La troisième affaire diffère des précédentes. Par trois délibérations - des 16 mai 2008, 12 juin 2009 et 11 juin 2010 - le conseil général du Rhône avait lancé des consultations afin de passer des marchés à bons de commande pour des abonnements, places et "pass" pour assister à des matchs de l'Olympique Lyonnais durant les saisons 2008/2009, 2009/2010 et 2010/2011. Par un jugement du 30 décembre 2010, le tribunal administratif de Lyon avait cette fois rejeté la demande d'annulation des délibérations formée par la Canol. L'association soutenait notamment que l'intérêt départemental des marchés n'était pas établi ; qu'eu égard à l'objet du marché, qui est de faciliter l'accès au spectacle sportif et de faire la promotion de l'activité physique, une mise en concurrence avec d'autres clubs sportifs ou compétitions sportives était nécessaire ; ou encore que le département du Rhône n'avait pas défini les prestations par des spécifications techniques mais par référence à une équipe sportive particulière. De son côté, le département arguait qu'eu égard à la popularité du football et à la réputation internationale de l'Olympique lyonnais, ainsi qu'à la capacité du stade de Gerland, l'achat de prestations à ce club revêtait un intérêt particulier, qui ne pouvait être comparé aux autres compétitions sportives, ou encore que l'Olympique lyonnais était le seul interlocuteur possible pour l'achat de places. La CAA donne raison à l'association et infirme la décision de première instance. Selon elle, le fait que les délibérations litigieuses précisent que l'objet du marché est de faciliter l'accès au spectacle sportif et de faire la promotion de l'activité physique pour encourager la pratique sportive et son encadrement bénévole, et le fait que le football est le sport qui suscite le plus d'engouement et que l'Olympique lyonnais bénéficie d'une place particulière au niveau national et européen, ne sauraient justifier - au regard du principe posé par l'article 1er du Code des marchés publics établissant le principe de liberté d'accès à la commande publique - que le conseil général du Rhône achète des prestations susceptibles de remplir l'objectif défini sans procéder à une mise en concurrence préalable entre les différents prestataires du secteur.

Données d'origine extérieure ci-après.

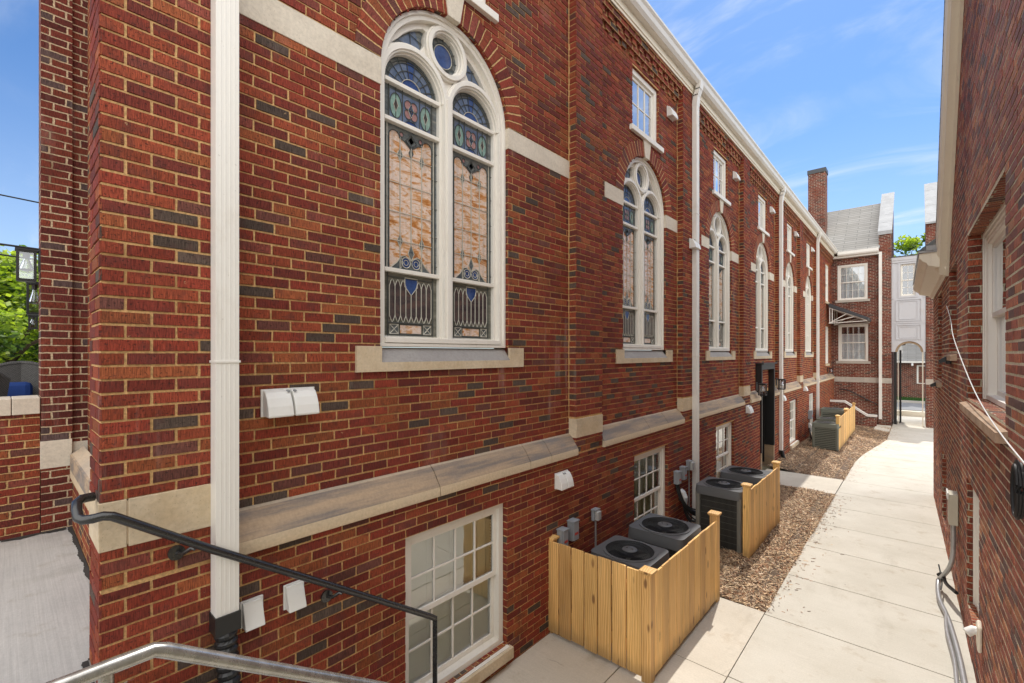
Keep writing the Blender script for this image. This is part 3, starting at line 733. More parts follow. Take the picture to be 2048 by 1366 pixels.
def big_frame():
    mb = MB()
    def light(s): return [(s*LC-LW, 3.085), (s*LC+LW, 3.085)] + arc(s*LC, 5.115, LW, 0, PI, 20)
    rr = .155
    # spandrel openings between big arch, half arches and circle
    def spand(s):
        p = []
        for q in (60, 50, 40, 30, 22): p.append((.615*math.cos(math.radians(q+28)), ZS+.615*math.sin(math.radians(q+28))))
        p = [(.60*math.cos(math.radians(d)), ZS+.60*math.sin(math.radians(d))) for d in (36, 44, 52, 60, 66)]
        p += [(CZ and .235*math.cos(math.radians(d)), CZ+.235*math.sin(math.radians(d))) for d in (25, 8, -8)]
        p += [(LC+.365*math.cos(math.radians(d)), 5.115+.365*math.sin(math.radians(d))) for d in (100, 85, 68, 52)]
        return p if s > 0 else [(-a, b) for a, b in reversed(p)]
    holes = [light(-1), light(1), arc(0, CZ, rr, 0, 2*PI, 24)[:-1], spand(1), spand(-1)]
    mb.plate(archpoly(0, ZB+.003, ZS, R-.003, 36), holes, FX, -.17, -.105)
    # outer moulding
    mb.plate(archpoly(0, ZB+.004, ZS, R-.004, 36), [archpoly(0, 3.062, ZS, .645, 36)], FX, -.11, -.055)
    mb.plate(archpoly(0, ZB+.005, ZS, R-.006, 36), [archpoly(0, 3.03, ZS, .682, 36)], FX, -.06, -.035)
    for s in (-1, 1):     # half-arch mouldings with a rounded section
        for ra, rb, x in ((.285, .352, -.078), (.3, .338, -.063)):
            o = arc(s*LC, 5.115, rb, 0, PI, 24); i = arc(s*LC, 5.115, ra, PI, 0, 24)
            mb.plate(o+i, [], FX, -.106, x)
    for ra, rb, x in ((.165, .232, -.078), (.18, .217, -.06)):
        mb.plate(arc(0, CZ, rb, 0, 2*PI, 32)[:-1], [arc(0, CZ, ra, 0, 2*PI, 32)[:-1]], FX, -.106, x)
    mb.box(-.105, -.045, 3.03, -.058, .045, 5.2); mb.box(-.06, -.022, 3.03, -.045, .022, 5.16)
    for s in (-1, 1):
        for z in (5.113, 4.806, 3.615): mb.box(-.15, s*LC-LW, z-.016, -.1, s*LC+LW, z+.016)
    mb.box(-.105, -.645, 3.035, -.03, .645, 3.075)
    return mb
def ell(cy, cz, a, b, n=16): return [(cy+a*math.cos(2*PI*k/n), cz+b*math.sin(2*PI*k/n)) for k in range(n)]
GM = ['g_edge', 'g_amber', 'g_lav', 'g_blue', 'g_teal', 'g_rose', 'g_smoke', 'g_olive']
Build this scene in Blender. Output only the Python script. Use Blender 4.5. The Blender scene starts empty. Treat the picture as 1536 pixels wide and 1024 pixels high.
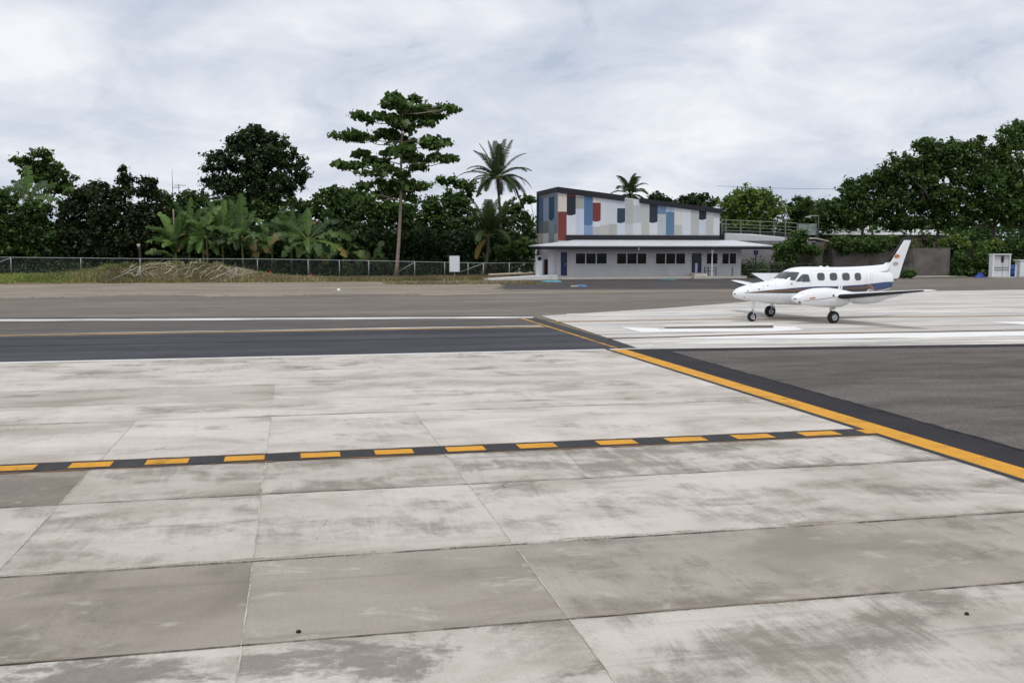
import bpy, math, random
import numpy as np
from mathutils import Vector, Matrix
from mathutils.bvhtree import BVHTree
R = math.radians
rng = np.random.default_rng(7)
random.seed(7)
S = bpy.context.scene
COL = S.collection

# ------------------------------------------------------------------ survey of the site
# the photograph was taken 3 m above the apron; X runs along the runway, Y away from it
FOC, CX, CY, HZ, CAMH = 1500.0, 768.0, 512.0, 375.0, 3.0
PIT = math.atan((CY - HZ) / FOC)
YAW = math.atan(328.0 / FOC)

def ray(px, py):
    x = (px - CX) / FOC; y = -(py - CY) / FOC
    fw = math.cos(PIT) + y * math.sin(PIT); up = -math.sin(PIT) + y * math.cos(PIT)
    return np.array([fw * math.sin(YAW) + x * math.cos(YAW), fw * math.cos(YAW) - x * math.sin(YAW), up])

def G(px, py, z=0.0):                       # surveyed point on the ground
    r = ray(px, py); t = (z - CAMH) / r[2]
    return np.array([0, 0, CAMH]) + r * t

def at(px, py, Y):                          # surveyed point at a known distance Y
    r = ray(px, py)
    return np.array([0, 0, CAMH]) + r * (Y / r[1])

# ------------------------------------------------------------------ helpers
def lin(r, g, b):
    f = lambda c: (c / 255 / 12.92) if c <= 10 else ((c / 255 + 0.055) / 1.055) ** 2.4
    return (f(r), f(g), f(b), 1.0)

def tag(o, label=None, cat=None, group=None, kind=None):
    if label: o['label'] = label
    if cat: o['category'] = cat
    if group: o['group'] = group
    if kind: o['kind'] = kind
    return o

def empty(name, loc=(0, 0, 0), label=None, cat=None, group=None):
    o = bpy.data.objects.new(name, None); COL.objects.link(o)
    o.location = Vector([float(v) for v in loc]); o.empty_display_size = 0.2
    return tag(o, label, cat, group)

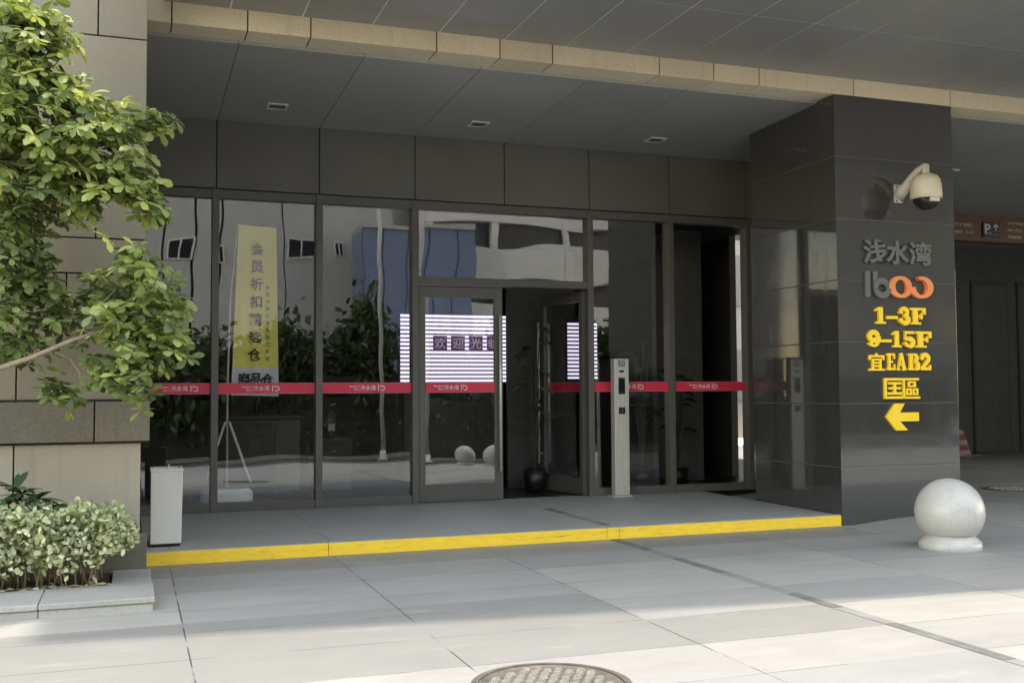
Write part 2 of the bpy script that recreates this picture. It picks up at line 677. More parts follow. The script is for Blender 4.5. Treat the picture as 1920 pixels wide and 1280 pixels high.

Des subventions très encadrées

Absence de détermination de la nature du besoin à satisfaire d'un côté, absence de mise en concurrence de l'autre : ces arrêts de la CAA de Lyon soulignent des pratiques de subventions déguisées à des sociétés sportives. Depuis la loi 99-1124 du 28 décembre 1999, les sociétés sportives (organisateurs de manifestations sportives ou partie d'un club assurant la gestion du secteur professionnel) sont exclues du régime de droit commun des interventions économiques des collectivités locales. Les subventions qui peuvent leur être allouées par les collectivités sont strictement encadrées. Non seulement un club ne peut recevoir un total de subventions, toutes collectivités confondues, de plus de 2,3 millions d'euros par saison, mais encore ces subventions doivent-elles correspondre à des missions d'intérêt général (formation des jeunes, intégration sociale, prévention de la violence dans les stades, etc.). Pour éviter les subventions déguisées, les prestations de services rendues par les clubs aux collectivités (essentiellement les achats de places au stade ou d'espaces publicitaires) ont fait l'objet d'un encadrement accru. Ainsi, les achats ne peuvent dépasser 30% des produits de la société sportive et sont limités à 1,6 million par saison. C'est le plus souvent en raison du caractère vague de l'intérêt général – voire de son absence – que les juridictions administratives et financières sanctionnent les conventions passées entre collectivités et sociétés sportives.

Jean Damien Lesay

Références : cour administrative d'appel de Lyon, décision 10LY02299 du 15 décembre 2011 ; cour administrative d'appel de Lyon, décisions 11LY00242 et 11LY00247 du 15 décembre 2011 ; cour administrative d'appel de Lyon, décision 11LY00578 du 15 décembre 2011.